Market Analysis & Line Movement
The move from -10 to -10.5 suggests the market leaning Buffalo without getting reckless. It’s also consistent with the recent form framing: Buffalo coming off an impressive comeback win over New England, while Cleveland is coming off a rough performance in Chicago. The market appears to be balancing Buffalo’s 4-3 ATS road mark with Cleveland’s 4-3 ATS at home — giving Buffalo the nod, but not pushing into a “must-lay” number.
The total move is cleaner: 42 down to 41.5, through the key number of 42. That’s the market acknowledging Cleveland’s offensive limitations. Buffalo road Unders (5-1-1, 71%) are the best road Under trend in the league, and Cleveland’s scoring profile has rarely cleared 20 points — with only one game over 29 points in their last eight.
From a key-number standpoint, -10.5 sits between 10 and 14, but Buffalo’s efficiency advantage still leaves a realistic path to a two-touchdown type result if they play clean.
Head-to-Head Efficiency Matchups
| Metric | Buffalo | Cleveland | Advantage |
|---|---|---|---|
| Points Per Game | 29.4 | 16.1 | Buffalo |
| Yards Per Point (Offense) | 12.98 | 16.37 | Buffalo |
| Points Per Play | 0.463 | 0.262 | Buffalo |
| Yards Per Play | 6.0 | 4.3 | Buffalo |
| 3rd Down Conversion % | 45.98% | 31.63% | Buffalo |
| Red Zone TD Scoring % | 64.15% | 56.25% | Buffalo |
| Turnover Margin/Game | 0.0 | -0.3 | Buffalo |
The grid points one way: Buffalo. Even small edges scale over a full game. The third-down gap keeps Buffalo on the field, and the red-zone edge helps them turn those drives into touchdowns instead of settling.
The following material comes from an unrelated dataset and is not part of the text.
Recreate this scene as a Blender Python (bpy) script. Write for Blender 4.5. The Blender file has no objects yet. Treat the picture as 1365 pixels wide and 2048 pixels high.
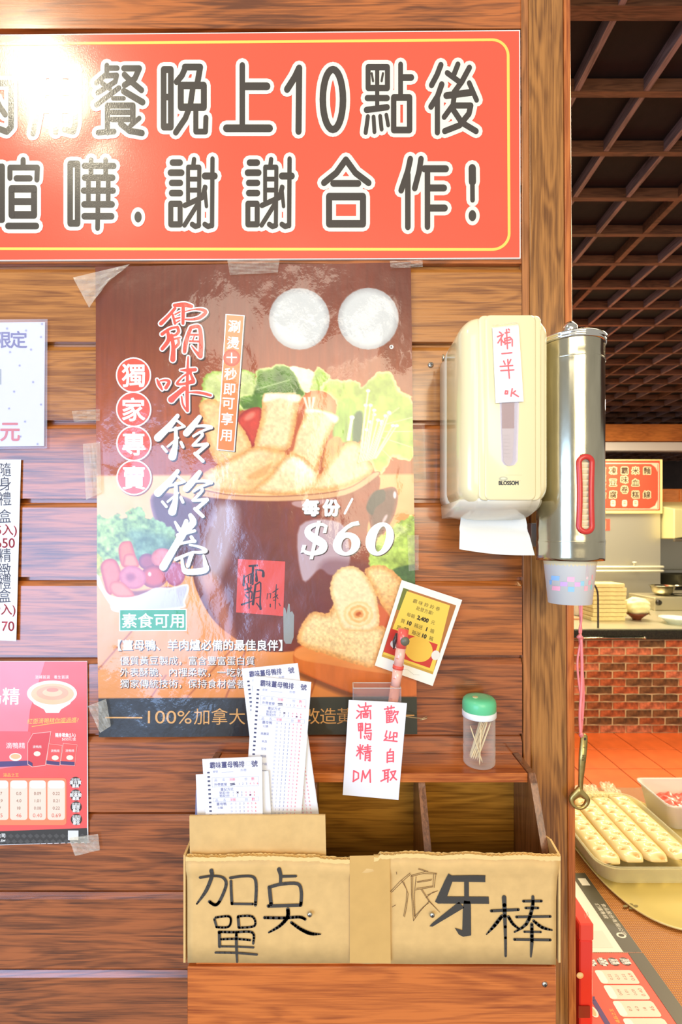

Cleveland’s defense has been good at limiting efficiency (4th in yards per play allowed at 4.7), but they’ve been more vulnerable on the key downs that decide totals and spreads — third down and the red zone. Buffalo being #1 in rush attempts per game (31.6) while still carrying elite passing efficiency creates a “pick-your-poison” problem for Cleveland.
Turnovers are also part of the handicap. Sanders has six interceptions in 138 attempts (4.3%), while Josh Allen has 10 picks in 412 attempts (2.4%). Add McDermott’s rookie-QB history, and it’s fair to expect Cleveland to have trouble sustaining offense consistently.
The Bottom Line & Predictions
Prediction
Buffalo Bills 26, Cleveland Browns 13
Best Bets
- ⭐⭐⭐ Under 41.5 (-110) — Buffalo’s road Under trend plus Cleveland’s offensive limitations create value. The move through 42 shows sharp agreement.
- ⭐⭐ Bills 1st Half -6 (-115) — Scripted drives and early efficiency favor Buffalo.
Game Flow Projection: Buffalo establishes control early through efficiency on both sides, taking a 14-6 lead into halftime. Cleveland struggles to sustain drives against Buffalo’s opportunistic defense, and the Bills spend the second half leaning on a balanced run game to bleed clock. That approach limits possessions to roughly 10–11 per side and keeps the total in check.